Güncelleme Tarihi:
Bundan tam 4 yıl önceydi, Aralık 2012. Gaziemir’de eski bir kurşun fabrikasının arazisinde gömülü atıklar ortaya çıktı. Bu atıklara yalnız nükleer santrallarda ve de nükleer güçle çalışan denizaltılarda bulunan radyoaktif madde bulaştığı anlaşıldı. Ancak bunların nereden geldiği tespit edilemedi.

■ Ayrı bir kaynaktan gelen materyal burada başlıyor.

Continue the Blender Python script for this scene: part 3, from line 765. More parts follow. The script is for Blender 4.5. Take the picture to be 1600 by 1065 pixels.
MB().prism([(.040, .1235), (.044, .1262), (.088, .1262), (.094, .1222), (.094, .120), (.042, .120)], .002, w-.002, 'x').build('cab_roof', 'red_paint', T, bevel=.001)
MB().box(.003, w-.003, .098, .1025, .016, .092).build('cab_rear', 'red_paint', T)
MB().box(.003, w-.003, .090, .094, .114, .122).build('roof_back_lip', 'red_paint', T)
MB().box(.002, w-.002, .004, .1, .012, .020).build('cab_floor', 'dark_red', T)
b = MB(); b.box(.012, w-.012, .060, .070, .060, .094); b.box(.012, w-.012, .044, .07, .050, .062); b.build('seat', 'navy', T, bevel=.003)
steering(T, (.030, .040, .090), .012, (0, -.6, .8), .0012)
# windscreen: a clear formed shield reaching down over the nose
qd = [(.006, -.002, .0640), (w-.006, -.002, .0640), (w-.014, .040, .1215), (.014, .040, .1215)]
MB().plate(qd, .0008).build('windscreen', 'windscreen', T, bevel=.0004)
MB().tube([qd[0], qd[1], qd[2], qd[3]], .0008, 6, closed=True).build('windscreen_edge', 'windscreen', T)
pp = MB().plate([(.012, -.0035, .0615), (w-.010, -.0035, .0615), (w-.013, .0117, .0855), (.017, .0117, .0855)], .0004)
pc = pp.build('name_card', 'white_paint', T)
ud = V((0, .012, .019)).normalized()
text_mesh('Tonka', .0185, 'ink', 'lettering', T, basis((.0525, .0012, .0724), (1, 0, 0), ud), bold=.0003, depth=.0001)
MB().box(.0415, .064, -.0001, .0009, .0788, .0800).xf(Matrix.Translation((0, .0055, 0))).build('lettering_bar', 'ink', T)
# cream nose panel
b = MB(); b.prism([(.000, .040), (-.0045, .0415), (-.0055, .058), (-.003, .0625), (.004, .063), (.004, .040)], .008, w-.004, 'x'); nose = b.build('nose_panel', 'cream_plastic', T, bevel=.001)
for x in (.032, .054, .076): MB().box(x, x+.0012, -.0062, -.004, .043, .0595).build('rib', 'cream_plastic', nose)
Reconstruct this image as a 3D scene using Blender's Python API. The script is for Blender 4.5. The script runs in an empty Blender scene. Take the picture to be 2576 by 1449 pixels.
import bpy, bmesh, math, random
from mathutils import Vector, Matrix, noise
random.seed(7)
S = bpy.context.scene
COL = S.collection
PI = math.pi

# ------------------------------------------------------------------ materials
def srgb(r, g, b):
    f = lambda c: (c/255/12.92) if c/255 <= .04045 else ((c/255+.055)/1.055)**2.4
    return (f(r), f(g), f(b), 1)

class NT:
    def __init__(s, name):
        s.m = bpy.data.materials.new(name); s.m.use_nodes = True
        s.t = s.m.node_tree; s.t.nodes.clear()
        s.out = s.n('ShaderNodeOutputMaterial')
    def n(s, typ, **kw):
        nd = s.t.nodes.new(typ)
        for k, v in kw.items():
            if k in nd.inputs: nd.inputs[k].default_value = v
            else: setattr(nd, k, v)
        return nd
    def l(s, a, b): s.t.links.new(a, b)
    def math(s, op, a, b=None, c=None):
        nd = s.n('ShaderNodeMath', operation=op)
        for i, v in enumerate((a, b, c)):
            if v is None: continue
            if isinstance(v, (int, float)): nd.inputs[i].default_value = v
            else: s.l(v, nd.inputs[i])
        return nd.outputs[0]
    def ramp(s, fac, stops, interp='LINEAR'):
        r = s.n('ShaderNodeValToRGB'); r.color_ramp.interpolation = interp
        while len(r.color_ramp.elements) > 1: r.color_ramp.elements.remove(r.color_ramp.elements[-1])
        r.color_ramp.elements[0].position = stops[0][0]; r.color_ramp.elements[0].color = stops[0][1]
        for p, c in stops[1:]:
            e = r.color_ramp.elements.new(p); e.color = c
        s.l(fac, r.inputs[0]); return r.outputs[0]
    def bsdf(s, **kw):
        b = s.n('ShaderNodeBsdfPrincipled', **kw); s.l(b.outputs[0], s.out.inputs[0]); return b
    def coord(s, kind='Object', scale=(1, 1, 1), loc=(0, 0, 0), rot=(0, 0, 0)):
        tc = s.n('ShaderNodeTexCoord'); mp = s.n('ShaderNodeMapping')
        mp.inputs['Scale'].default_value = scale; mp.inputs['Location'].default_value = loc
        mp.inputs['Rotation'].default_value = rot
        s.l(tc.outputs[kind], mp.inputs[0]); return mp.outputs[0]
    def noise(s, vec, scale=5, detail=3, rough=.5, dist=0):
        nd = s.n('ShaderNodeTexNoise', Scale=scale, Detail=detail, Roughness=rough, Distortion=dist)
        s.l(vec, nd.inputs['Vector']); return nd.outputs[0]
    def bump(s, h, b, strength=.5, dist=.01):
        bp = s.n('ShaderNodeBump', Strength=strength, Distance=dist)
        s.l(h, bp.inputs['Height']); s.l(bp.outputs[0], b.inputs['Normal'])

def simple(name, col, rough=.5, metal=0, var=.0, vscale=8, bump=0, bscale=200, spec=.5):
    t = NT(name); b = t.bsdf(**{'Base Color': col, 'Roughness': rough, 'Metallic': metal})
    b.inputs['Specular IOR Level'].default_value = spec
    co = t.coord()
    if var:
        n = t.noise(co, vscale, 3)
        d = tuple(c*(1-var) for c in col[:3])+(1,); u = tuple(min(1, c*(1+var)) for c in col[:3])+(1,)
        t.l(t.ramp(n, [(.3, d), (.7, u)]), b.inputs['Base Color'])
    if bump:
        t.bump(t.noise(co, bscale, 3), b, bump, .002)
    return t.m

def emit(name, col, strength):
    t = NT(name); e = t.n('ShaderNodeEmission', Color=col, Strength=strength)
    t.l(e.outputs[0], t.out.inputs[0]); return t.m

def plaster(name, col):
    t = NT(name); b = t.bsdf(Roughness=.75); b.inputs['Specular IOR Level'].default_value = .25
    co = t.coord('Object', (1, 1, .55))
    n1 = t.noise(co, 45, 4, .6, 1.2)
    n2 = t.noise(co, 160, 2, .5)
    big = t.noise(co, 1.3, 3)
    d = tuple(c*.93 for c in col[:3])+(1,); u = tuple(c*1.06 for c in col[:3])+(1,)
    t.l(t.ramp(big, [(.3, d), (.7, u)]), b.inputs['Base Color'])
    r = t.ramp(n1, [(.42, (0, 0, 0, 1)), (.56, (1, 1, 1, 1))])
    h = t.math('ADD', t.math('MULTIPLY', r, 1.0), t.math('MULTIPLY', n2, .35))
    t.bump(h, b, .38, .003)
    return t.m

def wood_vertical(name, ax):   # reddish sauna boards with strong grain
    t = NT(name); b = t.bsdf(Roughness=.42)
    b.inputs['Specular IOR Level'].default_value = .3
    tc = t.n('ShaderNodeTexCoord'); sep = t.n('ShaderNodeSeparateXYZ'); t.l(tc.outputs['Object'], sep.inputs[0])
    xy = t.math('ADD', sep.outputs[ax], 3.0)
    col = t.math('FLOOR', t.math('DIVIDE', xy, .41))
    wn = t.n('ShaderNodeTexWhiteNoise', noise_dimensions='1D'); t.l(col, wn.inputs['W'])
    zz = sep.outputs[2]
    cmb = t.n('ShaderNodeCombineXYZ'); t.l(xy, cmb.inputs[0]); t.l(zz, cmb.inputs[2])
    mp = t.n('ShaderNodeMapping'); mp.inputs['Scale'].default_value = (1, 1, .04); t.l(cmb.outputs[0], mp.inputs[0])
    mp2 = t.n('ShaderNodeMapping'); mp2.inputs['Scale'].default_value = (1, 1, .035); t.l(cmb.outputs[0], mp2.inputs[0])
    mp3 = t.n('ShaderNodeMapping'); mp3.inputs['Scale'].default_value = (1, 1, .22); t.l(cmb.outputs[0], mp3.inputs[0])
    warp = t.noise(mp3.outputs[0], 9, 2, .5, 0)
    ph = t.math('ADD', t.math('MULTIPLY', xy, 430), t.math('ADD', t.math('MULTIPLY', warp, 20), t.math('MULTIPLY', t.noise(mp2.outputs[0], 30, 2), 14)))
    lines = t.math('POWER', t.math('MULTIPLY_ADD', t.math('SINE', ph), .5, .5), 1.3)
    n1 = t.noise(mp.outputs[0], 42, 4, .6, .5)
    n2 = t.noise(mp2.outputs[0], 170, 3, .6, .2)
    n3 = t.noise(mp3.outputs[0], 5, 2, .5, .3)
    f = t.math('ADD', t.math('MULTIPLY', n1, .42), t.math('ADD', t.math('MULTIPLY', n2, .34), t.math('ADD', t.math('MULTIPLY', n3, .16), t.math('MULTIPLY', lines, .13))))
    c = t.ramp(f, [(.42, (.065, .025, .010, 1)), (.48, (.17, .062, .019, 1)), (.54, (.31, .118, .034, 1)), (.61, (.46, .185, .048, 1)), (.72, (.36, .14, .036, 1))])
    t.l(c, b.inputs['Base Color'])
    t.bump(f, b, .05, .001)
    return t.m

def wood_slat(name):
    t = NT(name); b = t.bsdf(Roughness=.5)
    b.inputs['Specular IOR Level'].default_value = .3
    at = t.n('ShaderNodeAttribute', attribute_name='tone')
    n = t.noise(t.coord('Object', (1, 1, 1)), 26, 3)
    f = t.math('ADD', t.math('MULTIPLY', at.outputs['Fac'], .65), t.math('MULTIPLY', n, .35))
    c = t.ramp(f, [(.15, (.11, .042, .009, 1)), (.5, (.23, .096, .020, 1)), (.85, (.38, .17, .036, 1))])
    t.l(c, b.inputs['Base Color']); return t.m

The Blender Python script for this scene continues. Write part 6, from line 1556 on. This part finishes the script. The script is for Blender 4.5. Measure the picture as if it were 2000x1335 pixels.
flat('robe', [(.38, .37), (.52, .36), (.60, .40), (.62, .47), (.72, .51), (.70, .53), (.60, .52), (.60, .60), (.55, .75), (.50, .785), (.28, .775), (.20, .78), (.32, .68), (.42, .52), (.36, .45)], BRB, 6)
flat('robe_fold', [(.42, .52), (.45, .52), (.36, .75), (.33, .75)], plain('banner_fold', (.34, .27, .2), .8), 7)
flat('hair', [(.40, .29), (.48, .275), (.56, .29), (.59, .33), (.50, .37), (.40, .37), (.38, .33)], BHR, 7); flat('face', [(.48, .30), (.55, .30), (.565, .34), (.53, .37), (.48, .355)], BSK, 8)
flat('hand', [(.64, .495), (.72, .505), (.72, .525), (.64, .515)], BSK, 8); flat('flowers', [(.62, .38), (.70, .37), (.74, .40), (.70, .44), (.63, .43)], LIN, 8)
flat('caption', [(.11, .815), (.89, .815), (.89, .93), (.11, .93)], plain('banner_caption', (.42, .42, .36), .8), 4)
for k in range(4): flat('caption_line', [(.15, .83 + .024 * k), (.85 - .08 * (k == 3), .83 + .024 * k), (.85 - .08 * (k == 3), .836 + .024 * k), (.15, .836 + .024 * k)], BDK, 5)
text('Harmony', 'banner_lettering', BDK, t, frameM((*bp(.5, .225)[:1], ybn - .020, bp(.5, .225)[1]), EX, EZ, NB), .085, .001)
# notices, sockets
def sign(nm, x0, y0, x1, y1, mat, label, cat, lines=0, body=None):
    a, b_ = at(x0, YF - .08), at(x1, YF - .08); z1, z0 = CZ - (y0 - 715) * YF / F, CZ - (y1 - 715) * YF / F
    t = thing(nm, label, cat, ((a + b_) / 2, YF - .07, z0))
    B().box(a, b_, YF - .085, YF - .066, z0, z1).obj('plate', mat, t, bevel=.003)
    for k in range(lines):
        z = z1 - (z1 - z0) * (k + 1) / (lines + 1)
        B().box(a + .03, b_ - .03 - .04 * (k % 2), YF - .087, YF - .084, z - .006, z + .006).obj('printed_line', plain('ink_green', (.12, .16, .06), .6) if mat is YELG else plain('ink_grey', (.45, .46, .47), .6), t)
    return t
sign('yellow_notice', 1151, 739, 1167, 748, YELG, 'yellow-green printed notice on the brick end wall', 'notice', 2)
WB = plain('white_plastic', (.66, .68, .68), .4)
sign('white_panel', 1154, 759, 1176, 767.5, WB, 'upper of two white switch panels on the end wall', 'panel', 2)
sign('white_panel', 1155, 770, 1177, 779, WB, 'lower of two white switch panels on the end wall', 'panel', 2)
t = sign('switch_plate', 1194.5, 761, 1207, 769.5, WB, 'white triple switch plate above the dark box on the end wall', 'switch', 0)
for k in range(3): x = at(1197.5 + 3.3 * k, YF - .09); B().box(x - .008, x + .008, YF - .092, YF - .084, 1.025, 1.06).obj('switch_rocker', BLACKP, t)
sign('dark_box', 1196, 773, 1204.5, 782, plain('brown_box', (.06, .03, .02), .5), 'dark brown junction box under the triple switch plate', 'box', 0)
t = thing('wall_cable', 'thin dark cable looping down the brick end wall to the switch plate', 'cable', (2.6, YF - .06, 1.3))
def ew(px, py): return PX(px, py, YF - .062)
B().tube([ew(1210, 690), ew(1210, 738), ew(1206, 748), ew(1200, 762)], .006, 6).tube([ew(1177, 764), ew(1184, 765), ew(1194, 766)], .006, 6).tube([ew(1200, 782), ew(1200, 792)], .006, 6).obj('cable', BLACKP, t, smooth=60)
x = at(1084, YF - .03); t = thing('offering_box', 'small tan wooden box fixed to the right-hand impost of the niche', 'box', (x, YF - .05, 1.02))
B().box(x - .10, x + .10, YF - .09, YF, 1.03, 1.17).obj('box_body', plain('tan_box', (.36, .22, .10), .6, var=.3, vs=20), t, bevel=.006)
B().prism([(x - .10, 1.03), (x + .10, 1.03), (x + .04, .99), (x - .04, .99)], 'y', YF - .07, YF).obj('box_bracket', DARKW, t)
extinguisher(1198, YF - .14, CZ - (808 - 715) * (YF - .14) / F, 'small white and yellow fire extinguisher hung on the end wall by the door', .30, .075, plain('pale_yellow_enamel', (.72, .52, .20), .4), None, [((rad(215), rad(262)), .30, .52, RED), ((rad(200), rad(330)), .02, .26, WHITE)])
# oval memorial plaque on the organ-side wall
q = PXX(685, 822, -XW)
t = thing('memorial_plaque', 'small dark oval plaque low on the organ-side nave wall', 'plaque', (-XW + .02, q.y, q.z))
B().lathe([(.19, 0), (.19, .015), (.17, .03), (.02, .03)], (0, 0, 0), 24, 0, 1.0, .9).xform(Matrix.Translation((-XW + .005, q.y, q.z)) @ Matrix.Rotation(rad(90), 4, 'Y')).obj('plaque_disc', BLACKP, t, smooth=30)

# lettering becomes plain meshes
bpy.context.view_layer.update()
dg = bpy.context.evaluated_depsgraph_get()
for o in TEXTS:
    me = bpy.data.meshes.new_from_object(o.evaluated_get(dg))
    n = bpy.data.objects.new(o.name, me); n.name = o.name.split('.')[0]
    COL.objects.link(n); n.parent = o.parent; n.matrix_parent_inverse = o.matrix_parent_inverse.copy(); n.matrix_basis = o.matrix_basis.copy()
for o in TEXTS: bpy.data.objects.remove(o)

Haber duyulduktan sonra bu konuda ülkede tek yetkili Türkiye Atom Enerjisi Kurumu yetkilileri duruma el koydu. Ölçümler yaptı. Doğada yüzlerce yıl yok olmayan atom izotoplarının atıklara bulaştığı tespit edildi. Derhal ‘karantina’ kararı alındı. Arazinin etrafı tel örgülerle çevrildi. Her tarafa ‘Yaklaşmayın, ölüm tehlikesi’ levhaları asıldı. Kapalı devre kamera sistemi kuruldu. Atık durumdaki fabrikaya bir de güvenlik görevlisi konuldu. Çevre ve Şehircilik Bakanlığı atıklardan dolayı sorumlulara 5.7 milyon TL’lik Türkiye Cumhuriyeti tarihinin o döneme kadarki en büyük çevre cezasını kesti. Araziye girilmesi gerektiği, radyoaktivitenin yeraltı sularına karışma ihtimali bulunduğu, atıkların derhal temizlenmesi gerektiği açıklandı.
HEPSİ BERAAT ETTİ
Tüm bu gelişmeler yaşanırken, sorumlular hakkında ceza davası da açıldı. Kurşun fabrikasının sahibi 2000’de ölmüş, fabrika da bir süre sahibinin çocukları tarafından çalıştırıldıktan sonra 2010’da kapatılmıştı. Fabrikanın sahibi konumundaki 6 kişi hakkında dava açıldı. Ancak yargılama sonucunda sorumlular herhangi bir ceza almadı, hepsi beraat etti. Şu anda bu ceza davası temyiz aşamasında. Kamu yetkilileri hakkında da soruşturulma başlatılması konusunda talepler oldu. Ancak hiçbir konuda soruşturma izni verilmedi.
TEK ÖNLEM: DELİK TEL ÖRGÜ
Bunca gelişmeye rağmen arazi ile ilgili bugüne kadar tel örgülerin dışında hiçbir tedbir alınmadı. Üst düzey yetkililerin “Bir an önce atıkların bertaraf edilmesi gerekiyor” demesine rağmen bugüne kadar bölgede en ufak bir hareketlilik bile olmadı.